わたしの作品の中にも、ひろえちゃんの作品の中にも、みゆきちゃんは生きている。たとえ人が亡くなって体は消滅しても、その人の持っていたエネルギー自体は、決してなくならない。

(P231 大親友 11月20日より引用)

『ライオンのおやつ』の主人公である雫の背景に、みゆきさんという女性がいたことを知りませんでしたから、このお話はとても衝撃的というか、胸の奥がきゅーっと締め付けられるというか、そんな感覚になりました。

物語上で登場人物が亡くなるのは当然悲しいです。けれど、それでもやはりそれはフィクションで、この世界から尊い命が実際に亡くなったわけではないです。けれど、その背景に、こういったエピソードがあったのだと知ると、その登場人物の死は、よりリアルとリンクしてさらに悲しいものであるかのような感覚になります。

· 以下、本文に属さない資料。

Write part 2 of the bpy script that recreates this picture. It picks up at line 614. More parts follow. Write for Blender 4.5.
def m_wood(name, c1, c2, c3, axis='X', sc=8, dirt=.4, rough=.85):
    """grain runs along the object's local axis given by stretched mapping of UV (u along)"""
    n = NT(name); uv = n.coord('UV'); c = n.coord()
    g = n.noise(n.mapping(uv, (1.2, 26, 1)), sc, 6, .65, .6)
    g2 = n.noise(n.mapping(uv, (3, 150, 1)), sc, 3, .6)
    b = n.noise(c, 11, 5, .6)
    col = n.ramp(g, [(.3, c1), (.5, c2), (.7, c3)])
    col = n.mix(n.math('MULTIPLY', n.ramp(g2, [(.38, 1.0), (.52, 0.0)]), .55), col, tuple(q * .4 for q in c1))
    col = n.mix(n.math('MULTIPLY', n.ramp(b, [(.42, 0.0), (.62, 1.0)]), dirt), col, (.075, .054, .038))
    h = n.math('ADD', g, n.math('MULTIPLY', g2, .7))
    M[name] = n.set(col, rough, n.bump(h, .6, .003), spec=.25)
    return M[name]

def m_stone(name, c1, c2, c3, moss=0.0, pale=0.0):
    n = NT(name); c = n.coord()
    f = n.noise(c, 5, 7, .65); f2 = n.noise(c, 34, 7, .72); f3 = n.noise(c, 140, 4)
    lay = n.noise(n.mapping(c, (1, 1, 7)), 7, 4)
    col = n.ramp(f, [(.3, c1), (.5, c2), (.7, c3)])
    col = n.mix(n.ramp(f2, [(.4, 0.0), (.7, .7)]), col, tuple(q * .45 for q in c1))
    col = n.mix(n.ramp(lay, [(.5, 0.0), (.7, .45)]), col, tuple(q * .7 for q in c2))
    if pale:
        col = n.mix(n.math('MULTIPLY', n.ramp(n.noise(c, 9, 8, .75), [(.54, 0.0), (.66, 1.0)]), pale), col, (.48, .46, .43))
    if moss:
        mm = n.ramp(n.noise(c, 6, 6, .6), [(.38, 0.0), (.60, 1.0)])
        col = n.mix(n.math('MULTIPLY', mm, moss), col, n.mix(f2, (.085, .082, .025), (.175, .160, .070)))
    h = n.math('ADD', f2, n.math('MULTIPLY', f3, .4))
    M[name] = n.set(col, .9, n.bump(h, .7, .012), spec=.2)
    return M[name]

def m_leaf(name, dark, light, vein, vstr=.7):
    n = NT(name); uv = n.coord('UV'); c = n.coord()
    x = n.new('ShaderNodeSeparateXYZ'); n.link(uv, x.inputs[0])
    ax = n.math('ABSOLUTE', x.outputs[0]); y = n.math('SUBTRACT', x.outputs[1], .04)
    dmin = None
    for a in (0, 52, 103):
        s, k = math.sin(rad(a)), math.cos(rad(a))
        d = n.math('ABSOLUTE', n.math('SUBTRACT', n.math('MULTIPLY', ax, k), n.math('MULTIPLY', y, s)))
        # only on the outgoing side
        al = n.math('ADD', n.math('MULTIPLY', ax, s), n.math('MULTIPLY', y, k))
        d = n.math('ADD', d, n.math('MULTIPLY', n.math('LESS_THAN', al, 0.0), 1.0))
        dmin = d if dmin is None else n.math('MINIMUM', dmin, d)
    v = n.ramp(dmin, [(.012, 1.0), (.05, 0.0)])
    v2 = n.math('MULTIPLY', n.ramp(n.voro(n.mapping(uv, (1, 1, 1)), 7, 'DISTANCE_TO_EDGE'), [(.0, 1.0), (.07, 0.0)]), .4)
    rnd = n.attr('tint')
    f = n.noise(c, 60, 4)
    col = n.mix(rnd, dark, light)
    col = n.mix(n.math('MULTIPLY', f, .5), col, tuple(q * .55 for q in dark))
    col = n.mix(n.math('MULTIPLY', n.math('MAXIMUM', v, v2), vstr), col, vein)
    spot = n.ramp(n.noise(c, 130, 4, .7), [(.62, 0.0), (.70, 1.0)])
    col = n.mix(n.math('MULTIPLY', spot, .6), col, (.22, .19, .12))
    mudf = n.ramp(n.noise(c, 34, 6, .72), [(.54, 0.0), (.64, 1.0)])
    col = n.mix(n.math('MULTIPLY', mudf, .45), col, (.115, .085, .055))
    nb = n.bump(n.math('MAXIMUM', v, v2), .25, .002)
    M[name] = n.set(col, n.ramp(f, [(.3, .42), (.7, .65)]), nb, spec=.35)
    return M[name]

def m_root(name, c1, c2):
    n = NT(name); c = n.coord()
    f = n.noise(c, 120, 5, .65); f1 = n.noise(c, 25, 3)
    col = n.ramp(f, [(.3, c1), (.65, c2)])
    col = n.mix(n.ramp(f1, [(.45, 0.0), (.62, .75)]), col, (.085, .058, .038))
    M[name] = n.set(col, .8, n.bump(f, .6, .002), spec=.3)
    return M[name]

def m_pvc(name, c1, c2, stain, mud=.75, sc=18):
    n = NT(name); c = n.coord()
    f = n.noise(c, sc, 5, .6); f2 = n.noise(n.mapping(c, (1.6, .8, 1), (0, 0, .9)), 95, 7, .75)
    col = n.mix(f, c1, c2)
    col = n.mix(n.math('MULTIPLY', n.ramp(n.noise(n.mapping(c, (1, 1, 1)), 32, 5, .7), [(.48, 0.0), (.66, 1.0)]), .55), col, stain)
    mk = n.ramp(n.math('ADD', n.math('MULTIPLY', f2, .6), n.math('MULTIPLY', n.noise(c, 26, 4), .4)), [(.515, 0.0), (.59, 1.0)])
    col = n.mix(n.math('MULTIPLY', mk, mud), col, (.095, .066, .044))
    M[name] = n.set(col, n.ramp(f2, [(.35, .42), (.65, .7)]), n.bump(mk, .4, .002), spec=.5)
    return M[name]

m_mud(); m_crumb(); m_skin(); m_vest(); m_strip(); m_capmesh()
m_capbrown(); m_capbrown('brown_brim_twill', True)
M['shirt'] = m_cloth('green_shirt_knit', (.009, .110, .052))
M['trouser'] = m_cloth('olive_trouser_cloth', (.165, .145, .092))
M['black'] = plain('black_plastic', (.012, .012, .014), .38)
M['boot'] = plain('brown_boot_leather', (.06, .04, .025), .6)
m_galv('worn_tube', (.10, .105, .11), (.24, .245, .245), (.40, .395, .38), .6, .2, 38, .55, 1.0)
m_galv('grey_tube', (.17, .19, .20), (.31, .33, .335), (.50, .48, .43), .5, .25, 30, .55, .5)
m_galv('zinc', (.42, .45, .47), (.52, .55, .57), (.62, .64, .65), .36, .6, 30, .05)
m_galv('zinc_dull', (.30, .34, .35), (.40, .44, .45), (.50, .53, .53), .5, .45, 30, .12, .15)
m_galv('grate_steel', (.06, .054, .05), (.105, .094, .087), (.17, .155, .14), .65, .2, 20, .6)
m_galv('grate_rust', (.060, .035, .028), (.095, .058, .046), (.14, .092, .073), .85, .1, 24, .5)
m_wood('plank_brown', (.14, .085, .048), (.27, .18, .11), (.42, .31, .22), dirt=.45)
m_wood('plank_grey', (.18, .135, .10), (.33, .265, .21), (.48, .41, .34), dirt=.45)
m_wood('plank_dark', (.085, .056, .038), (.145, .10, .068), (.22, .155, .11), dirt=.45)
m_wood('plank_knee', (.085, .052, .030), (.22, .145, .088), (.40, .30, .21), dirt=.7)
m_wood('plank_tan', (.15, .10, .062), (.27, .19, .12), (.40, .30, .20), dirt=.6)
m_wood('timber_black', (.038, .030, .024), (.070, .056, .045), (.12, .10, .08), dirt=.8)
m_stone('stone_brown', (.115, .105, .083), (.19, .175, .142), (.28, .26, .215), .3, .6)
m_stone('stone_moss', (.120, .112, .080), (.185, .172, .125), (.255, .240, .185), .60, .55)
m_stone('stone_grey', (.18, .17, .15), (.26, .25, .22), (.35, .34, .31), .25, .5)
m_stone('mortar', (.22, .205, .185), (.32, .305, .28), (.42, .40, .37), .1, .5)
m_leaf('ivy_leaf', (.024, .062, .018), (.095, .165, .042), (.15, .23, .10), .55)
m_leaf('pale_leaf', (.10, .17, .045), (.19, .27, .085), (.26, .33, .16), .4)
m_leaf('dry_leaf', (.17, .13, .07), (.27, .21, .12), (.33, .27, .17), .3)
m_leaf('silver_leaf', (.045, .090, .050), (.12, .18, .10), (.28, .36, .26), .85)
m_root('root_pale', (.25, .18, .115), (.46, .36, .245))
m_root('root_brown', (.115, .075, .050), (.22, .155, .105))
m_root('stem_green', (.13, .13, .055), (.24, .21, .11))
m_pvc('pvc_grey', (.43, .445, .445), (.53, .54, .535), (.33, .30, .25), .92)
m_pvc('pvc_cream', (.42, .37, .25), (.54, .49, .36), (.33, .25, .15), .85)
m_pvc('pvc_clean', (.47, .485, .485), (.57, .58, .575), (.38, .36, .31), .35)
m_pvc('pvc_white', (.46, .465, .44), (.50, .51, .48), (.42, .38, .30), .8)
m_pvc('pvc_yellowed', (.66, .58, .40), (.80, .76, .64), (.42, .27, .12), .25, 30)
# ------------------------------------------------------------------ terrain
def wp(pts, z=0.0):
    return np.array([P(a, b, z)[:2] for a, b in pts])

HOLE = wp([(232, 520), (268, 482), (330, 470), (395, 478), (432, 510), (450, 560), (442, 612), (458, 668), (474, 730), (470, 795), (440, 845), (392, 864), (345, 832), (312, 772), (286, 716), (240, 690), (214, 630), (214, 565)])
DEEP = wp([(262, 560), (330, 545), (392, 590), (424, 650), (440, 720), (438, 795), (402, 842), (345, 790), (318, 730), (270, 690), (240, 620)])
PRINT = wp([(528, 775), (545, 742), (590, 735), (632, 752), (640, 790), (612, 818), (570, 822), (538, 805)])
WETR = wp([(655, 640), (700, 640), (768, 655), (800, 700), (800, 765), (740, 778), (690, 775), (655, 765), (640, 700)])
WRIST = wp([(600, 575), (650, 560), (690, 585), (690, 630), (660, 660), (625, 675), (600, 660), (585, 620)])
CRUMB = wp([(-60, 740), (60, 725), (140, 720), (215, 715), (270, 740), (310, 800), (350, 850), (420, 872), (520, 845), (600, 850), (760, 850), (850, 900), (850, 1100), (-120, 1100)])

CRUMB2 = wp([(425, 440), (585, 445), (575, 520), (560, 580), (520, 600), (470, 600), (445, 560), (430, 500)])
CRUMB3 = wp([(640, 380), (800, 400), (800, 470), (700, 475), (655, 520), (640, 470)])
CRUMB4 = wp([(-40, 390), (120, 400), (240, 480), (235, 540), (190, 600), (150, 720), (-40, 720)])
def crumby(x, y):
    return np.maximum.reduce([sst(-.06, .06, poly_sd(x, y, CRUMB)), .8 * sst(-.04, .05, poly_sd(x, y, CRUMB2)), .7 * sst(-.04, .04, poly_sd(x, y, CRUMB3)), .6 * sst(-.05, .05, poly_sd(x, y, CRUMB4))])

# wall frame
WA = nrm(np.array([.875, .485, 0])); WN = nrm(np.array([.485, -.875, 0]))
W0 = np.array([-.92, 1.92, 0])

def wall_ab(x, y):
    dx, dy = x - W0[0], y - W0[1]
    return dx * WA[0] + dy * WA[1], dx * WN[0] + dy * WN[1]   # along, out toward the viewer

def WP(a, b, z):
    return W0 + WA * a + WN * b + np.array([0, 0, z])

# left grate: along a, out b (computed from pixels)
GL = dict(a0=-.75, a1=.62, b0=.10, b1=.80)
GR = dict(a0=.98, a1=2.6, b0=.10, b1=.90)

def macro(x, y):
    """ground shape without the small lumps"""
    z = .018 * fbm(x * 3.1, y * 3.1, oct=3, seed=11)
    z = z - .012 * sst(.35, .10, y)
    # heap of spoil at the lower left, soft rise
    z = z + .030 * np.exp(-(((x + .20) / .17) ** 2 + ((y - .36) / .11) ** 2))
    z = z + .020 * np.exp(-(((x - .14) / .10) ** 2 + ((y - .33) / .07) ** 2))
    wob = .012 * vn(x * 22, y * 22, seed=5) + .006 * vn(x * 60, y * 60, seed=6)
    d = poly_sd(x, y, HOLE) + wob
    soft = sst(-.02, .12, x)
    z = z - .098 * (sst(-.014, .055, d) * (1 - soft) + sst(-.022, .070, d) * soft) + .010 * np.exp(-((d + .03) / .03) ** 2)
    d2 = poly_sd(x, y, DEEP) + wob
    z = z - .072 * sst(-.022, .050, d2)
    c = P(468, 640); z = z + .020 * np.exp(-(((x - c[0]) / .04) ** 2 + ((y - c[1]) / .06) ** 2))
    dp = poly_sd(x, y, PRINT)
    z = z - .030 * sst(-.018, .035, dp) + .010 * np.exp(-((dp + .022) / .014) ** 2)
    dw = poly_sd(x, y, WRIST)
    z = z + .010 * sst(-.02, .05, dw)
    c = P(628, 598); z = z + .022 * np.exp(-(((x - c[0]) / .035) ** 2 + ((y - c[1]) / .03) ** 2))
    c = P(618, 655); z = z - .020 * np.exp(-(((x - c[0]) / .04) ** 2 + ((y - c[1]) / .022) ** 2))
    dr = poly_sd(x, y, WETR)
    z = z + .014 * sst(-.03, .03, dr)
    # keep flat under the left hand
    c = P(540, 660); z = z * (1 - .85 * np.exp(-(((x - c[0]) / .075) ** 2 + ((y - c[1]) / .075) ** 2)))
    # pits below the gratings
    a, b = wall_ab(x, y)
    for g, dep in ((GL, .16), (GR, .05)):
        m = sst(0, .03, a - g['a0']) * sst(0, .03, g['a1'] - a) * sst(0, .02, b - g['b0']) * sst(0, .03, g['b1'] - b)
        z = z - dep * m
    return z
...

よく、人は2度死ぬと言われます。一度目は肉体的な死。そして2度目は自分死後、自分が忘れさられてしまったときにもう一度死が訪れると。それが本当であるのであれば、きっとこれから小川糸さんの物語が残り続け、『ライオンのおやつ』と『真夜中の栗』が読まれ続ける限りみゆきさんは生き続けることになるのでしょう。なんだかそれってすごいなぁ。

おわりに

2019年1月11日から12月21日の1年間を綴ったエッセイ。冒頭でも少しふれましたが、私は憧れの方を神格化してしまうところがありますが、その憧れの対象である小川糸さんの「いたって平凡」な日常。

映画や小説を観ていて、食事シーンがあると「あぁこのキャラクターたちは本当に生きているんだな」と思います。ジブリ作品はよだれが出そうなくらい美味しそうな食べ物がたくさんでてきますし、『この世界の片隅に』という映画でも、つつましやかな…いえ何もかもがなくなっていく生活の中で、それでもいかに食を繋げていくのかが生きていくうえで重要なことだと描かれていました。

今まで読んできた小川糸さんの作品でもたくさんの「食」に関するお話がありました。あぁ本当に現実に生きていらっしゃるんだなぁって…そんな当たり前のことをしみじみと噛み締めて読みました。

某流行病のことがあって以降、サイン会やトークショーのようなものはなかなか難しいでしょうし、ファンレターのようなお手紙を唐突に送り付けるのもなんだか気が引けてしまいます。でもいつか、どんな形でかはわかりませんけれど、小川糸さんに感謝の気持ちを伝えることができたらいいなと思います。